Monday, Jul. 08, 1974

Democratic Violations

The trouble lies in the nature of men, rather than in the nature of the Republicans.

So concluded the staff of the Senate Watergate committee last week after probing illegal contributions made to the 1972 campaigns of Democrats running for President. In its draft report, written by the Republican counsel, the staff said the investigation of Democrats was made to "rectify any misapprehensions that the work of the staff was myopic or that miscreants were found only among those endeavoring to re-elect President Nixon." But far more examples of Republican skulduggery were uncovered. Indeed, the report cited only two instances of questionable practices by Democratic Nominee George McGovern's campaign: neglecting so far to pay a total of $35,322 owed to 37 corporations for various goods and services, and transferring $340,417 in leftover funds to his current campaign for reelection to the Senate.

The committee staff, whose Republican members did most of the investigating of Democrats, uncovered several apparent violations of laws in the 1972 presidential campaigns of Minnesota Senator Hubert Humphrey and Arkansas Representative Wilbur Mills. The staff found that among the illegal contributors to the Democrats were the milk cooperatives that had pledged $2 million to Nixon's campaign in what seemed to be a direct exchange for an increase in federal milk-price supports in 1971. Humphrey and Mills also backed an increase. According to the staff report, Associated Milk Producers, Inc., illegally gave $25,000 in corporate funds to pay for computer services for the Humphrey campaign on top of a legal donation of $17,225 that it made through its political action committees.

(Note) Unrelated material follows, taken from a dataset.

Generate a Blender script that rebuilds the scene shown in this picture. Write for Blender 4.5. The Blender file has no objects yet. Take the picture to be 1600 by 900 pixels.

Milk Money. The report said that the same dairy organization gave $75,000 in apparently illegal contributions and $55,600 in legal gifts to the Mills campaign, while its employees kicked in a legal $40,000. Another cooperative, Mid-American Dairymen, Inc., illegally donated $15,000 to the Mills campaign.

The committee staff noted that the two candidates also received illegal corporate contributions that had been previously disclosed. The 3M Co. gave $1,000 to each, and Gulf Oil donated $15,000 to Mills. Humphrey received an illegal $50,000 donation from Manhattan Investment Banker John L. Loeb. In comparison, Nixon is known to have received about $750,000 in illegal donations from corporations.

The staff report accused the Humphrey campaign of other violations:

> Three Humphrey backers--Minnesota Grain Millionaire Dwayne O. Andreas, his daughter and a friend--formed a limited partnership called Jackson & Co. and pumped $276,000 into it. The "predominant portion" of the money came from the sale of shares in a firm headed by Andreas. All of the funds then went to the Humphrey campaign, exceeding the legal limit of $5,000 for individual contributions that was in effect until April 7, 1972. Andreas also made a $25,000 donation to the Nixon campaign--and the cash turned up in the Miami bank account of Convicted Watergate Burglar Bernard L. Barker.

> A bank account, which was maintained by the law firm of Campaign Manager Jack Chestnut, received a "purported personal loan" of $100,000 from Paul Thatcher, treasurer of an organization called "Backers for Humphrey." At the time, federal law also limited campaign loans to $5,000.

Both Chestnut and Joseph Johnson, an official of the Mills campaign, refused to testify under oath before the committee, invoking the Fifth Amendment against selfincrimination. Mills declared that the draft report was "distorted" and leaked "to smear me." Humphrey said the report on his campaign was "filled with innuendoes and inaccuracies" and pointed out that it had not yet been considered by the seven Senators who make up the committee. But they could scarcely dispute the staffs conclusion: "It is not the Republican Party which is in need of remedy but rather the process by which we nominate and elect our President."